Das Selbstbewußtseyn in der Eitelkeit aller geltenden Bestimmungen und in der reinen Innerlichkeit des Willens, ist eben so sehr die Möglichkeit, das an und für sich allgemeine, als die Willkühr die eigene Besonderheit über das Allgemeine zum Principe zu machen, und sie durch handeln zu realisiren — böse zu seyn.

He***
(Grundlinien der Philosophie des Rechts, 1821, S. 135).

Staat und Gewissen

Das Gewissen drückt die absolute Berechtigung des subjectiven Selbstbewußtseyns aus, nämlich in sich und aus sich selbst zu wissen, was Recht und Pflicht ist, und nichts anzuerkennen, als was es so als das Gute weiß (...).

Der Staat kann deswegen das Gewissen in seiner eigenthümlichen Form, d.i. als subjectives Wissen nicht anerkennen, so wenig als in der Wissenschaft die subjective Meinung, die Versicherung und Berufung auf eine subjective Meinung, eine Gültigkeit hat.

He***
(Grundlinien der Philosophie des Rechts, 1821, S. 132, 133).

Das wahrhafte Gewissen

Das wahrhafte Gewissen ist die Gesinnung, das, was an und für sich gut ist, zu wollen; es hat daher feste Grundsätze; und zwar sind ihm diese, die für sich objectiven Bestimmungen und Pflichten. Von diesem, seinem Inhalte, der Wahrheit, unterschieden ist es nur die formelle Seite der Thätigkeit des Willens, der als dieser keinen eigenthümlichen Inhalt hat. Aber das objective System dieser Grundsätze und Pflichten und die Vereinigung des subjectiven Willens mit demselben, ist erst auf dem Standpunkte der Sittlichkeit vorhanden. Hier auf dem formellen Standpunkt der Moralität ist das Gewissen ohne diesen objectiven Inhalt, so für sich die unendliche formelle Gewißheit seiner selbst, die eben darum zugleich als die Gewißheit dieses Subjects ist.

He***
(Grundlinien der Philosophie des Rechts, 1821, S. 132).

Bestimmungsloser Pflicht

Der Pflicht selbst insofern sie im moralischen Selbstbewußtseyn, das Wesentliche oder Allgemeine desselben ist, wie es sich innerhalb seiner auf sich nur bezieht, bleibt damit nur die abstracte Allgemeinheit, hat die inhaltslose Identität, oder das abstracte Positive, das Bestimmungslose zu ihrer Bestimmung.

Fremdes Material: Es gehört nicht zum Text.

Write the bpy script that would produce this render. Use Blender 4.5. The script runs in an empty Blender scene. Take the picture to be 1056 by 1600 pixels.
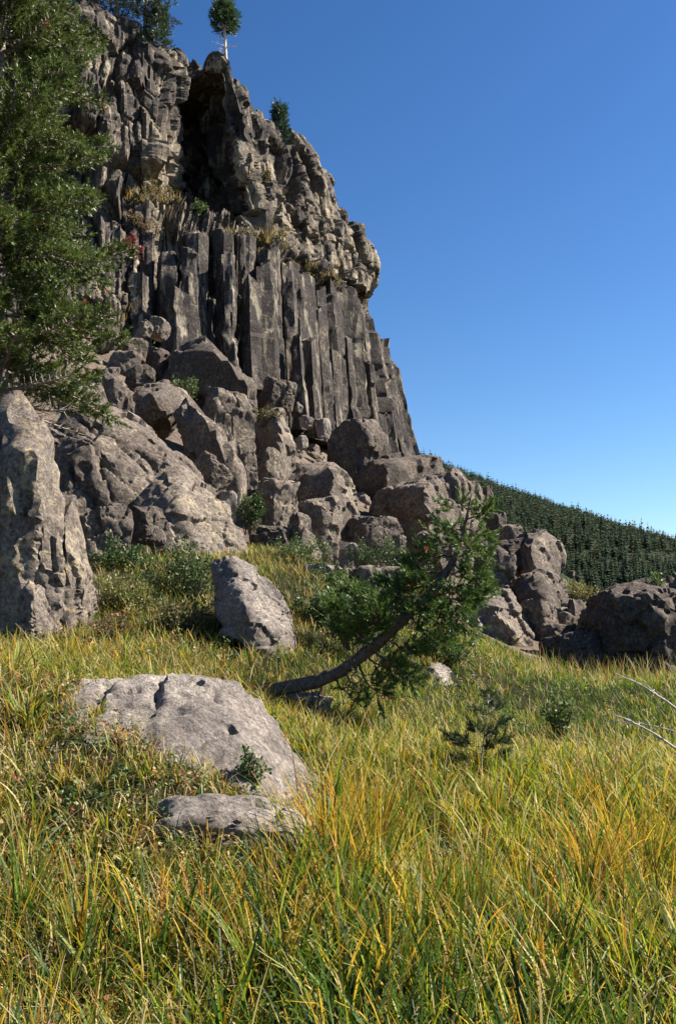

Von diesem Standpunkt aus ist keine immanente Pflichtenlehre möglich; man kann von Aussen her wohl einen Stoff hereinnehmen, und dadurch auf besondere Pflichten kommen, aber aus jener Bestimmung der Pflicht, als dem Mangel des Widerspruchs, der formellen Uebereinstimmung mit sich, welche nichts anderes ist, als die Festsetzung der abstracten Unbestimmtheit, kann nicht zur Bestimmung von besondern Pflichten übergegangen werden (...).

He***
(Grundlinien der Philosophie des Rechts, 1821, S. 130, 130-131).

Die Pflicht

Das Gute hat zu dem besondern Subjecte das Verhältnis, das Wesentliche seines Willens zu seyn, der hiemit darin schlechthin seine Verpflichtung hat. Indem die Besonderheit von dem Guten unterschieden ist und in den subjectiven Willen fällt, so hat das Gute zunächst nur die Bestimmung der allgemeinen abstracten Wesentlichkeit, — der Pflicht; — um dieser ihrer Bestimmung willen soll die Pflicht um der Pflicht willen gethan werden.

He***
(Grundlinien der Philosophie des Rechts, 1821, S. 129).